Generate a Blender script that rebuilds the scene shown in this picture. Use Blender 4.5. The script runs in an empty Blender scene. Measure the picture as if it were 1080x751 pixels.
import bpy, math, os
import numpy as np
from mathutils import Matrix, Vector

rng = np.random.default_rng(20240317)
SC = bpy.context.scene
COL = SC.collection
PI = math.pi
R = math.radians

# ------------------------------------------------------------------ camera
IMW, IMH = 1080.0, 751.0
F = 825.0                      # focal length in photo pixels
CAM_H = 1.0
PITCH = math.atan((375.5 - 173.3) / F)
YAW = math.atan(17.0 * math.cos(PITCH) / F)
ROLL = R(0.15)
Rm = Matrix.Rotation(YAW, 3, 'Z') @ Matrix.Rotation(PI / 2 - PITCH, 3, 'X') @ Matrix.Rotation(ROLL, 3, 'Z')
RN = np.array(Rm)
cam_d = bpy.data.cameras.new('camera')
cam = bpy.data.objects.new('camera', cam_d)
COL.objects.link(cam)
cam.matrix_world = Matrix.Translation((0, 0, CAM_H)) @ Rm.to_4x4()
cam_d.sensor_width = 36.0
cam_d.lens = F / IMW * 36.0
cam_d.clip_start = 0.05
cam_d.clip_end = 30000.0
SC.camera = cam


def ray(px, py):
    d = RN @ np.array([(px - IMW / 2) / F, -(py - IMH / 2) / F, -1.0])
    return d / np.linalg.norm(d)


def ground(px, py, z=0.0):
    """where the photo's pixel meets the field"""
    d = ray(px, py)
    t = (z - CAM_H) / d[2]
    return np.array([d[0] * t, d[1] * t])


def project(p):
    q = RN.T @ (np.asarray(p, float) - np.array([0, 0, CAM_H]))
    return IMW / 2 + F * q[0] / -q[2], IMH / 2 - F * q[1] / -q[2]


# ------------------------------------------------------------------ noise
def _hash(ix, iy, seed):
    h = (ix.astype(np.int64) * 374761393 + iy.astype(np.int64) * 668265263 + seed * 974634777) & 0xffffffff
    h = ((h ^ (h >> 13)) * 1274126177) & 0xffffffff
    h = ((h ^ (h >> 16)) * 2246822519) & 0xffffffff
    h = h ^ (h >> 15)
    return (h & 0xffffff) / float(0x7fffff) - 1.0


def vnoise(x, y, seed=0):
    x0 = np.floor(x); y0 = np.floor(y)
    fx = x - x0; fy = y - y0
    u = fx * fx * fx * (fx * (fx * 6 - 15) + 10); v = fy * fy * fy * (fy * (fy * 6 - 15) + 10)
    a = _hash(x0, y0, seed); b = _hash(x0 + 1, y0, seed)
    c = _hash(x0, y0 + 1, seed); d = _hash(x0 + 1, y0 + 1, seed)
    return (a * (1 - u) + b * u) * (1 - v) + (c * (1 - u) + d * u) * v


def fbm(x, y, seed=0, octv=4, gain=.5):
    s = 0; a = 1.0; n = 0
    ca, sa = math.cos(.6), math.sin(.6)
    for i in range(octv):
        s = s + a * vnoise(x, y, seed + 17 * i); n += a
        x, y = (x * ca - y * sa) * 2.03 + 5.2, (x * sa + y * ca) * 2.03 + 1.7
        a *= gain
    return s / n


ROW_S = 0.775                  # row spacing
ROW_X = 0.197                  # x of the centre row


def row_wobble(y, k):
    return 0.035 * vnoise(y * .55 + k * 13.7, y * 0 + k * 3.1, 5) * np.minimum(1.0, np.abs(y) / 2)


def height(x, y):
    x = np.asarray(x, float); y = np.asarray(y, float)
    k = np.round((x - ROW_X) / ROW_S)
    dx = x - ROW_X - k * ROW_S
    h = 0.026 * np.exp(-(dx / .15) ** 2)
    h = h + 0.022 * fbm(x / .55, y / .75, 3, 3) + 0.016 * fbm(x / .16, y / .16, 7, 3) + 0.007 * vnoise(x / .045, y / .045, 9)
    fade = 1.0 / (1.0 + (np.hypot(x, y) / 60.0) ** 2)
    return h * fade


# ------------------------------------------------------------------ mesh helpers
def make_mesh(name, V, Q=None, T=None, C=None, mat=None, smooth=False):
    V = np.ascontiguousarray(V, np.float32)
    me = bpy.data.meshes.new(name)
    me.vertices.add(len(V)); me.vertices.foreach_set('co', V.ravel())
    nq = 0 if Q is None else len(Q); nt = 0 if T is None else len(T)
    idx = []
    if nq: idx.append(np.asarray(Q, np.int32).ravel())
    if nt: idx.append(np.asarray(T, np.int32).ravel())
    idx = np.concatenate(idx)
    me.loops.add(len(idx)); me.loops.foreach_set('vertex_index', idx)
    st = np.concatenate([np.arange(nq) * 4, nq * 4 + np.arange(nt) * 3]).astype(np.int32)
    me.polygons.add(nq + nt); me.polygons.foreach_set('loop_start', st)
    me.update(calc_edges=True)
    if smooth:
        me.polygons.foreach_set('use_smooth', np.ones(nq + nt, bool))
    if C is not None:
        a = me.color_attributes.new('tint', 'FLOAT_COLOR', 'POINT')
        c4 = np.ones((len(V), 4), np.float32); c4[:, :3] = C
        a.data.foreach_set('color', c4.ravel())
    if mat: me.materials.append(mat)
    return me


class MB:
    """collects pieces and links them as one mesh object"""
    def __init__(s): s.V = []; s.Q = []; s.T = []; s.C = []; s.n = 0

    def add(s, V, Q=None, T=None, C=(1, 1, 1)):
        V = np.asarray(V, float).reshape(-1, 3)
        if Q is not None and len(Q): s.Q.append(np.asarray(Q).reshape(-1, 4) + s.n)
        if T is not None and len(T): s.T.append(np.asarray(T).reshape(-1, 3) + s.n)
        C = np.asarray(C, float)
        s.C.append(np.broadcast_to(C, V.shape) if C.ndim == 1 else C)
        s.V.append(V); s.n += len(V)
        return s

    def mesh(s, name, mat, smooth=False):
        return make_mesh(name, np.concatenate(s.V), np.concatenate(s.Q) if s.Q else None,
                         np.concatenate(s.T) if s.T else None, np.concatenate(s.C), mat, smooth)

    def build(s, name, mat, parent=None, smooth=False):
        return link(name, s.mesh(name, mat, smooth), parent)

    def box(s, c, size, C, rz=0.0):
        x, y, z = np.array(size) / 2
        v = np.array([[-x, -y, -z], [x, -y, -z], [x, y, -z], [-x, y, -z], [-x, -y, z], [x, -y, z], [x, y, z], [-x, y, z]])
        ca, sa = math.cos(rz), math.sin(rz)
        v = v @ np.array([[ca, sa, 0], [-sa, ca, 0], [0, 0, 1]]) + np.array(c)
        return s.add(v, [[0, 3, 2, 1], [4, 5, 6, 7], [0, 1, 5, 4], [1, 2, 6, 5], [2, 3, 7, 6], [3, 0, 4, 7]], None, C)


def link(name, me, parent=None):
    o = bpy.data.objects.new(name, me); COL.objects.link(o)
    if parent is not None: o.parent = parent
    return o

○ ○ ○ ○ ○

» **What is asked**
Emit, unaltered, the lines from the top of the listing down through the line that holds "return d / np.linalg.norm(d)"; emit nothing else.

» **Completed exercise**
Generate a Blender script that rebuilds the scene shown in this picture. Use Blender 4.5. The script runs in an empty Blender scene. Measure the picture as if it were 1080x751 pixels.
import bpy, math, os
import numpy as np
from mathutils import Matrix, Vector

rng = np.random.default_rng(20240317)
SC = bpy.context.scene
COL = SC.collection
PI = math.pi
R = math.radians

# ------------------------------------------------------------------ camera
IMW, IMH = 1080.0, 751.0
F = 825.0                      # focal length in photo pixels
CAM_H = 1.0
PITCH = math.atan((375.5 - 173.3) / F)
YAW = math.atan(17.0 * math.cos(PITCH) / F)
ROLL = R(0.15)
Rm = Matrix.Rotation(YAW, 3, 'Z') @ Matrix.Rotation(PI / 2 - PITCH, 3, 'X') @ Matrix.Rotation(ROLL, 3, 'Z')
RN = np.array(Rm)
cam_d = bpy.data.cameras.new('camera')
cam = bpy.data.objects.new('camera', cam_d)
COL.objects.link(cam)
cam.matrix_world = Matrix.Translation((0, 0, CAM_H)) @ Rm.to_4x4()
cam_d.sensor_width = 36.0
cam_d.lens = F / IMW * 36.0
cam_d.clip_start = 0.05
cam_d.clip_end = 30000.0
SC.camera = cam


def ray(px, py):
    d = RN @ np.array([(px - IMW / 2) / F, -(py - IMH / 2) / F, -1.0])
    return d / np.linalg.norm(d)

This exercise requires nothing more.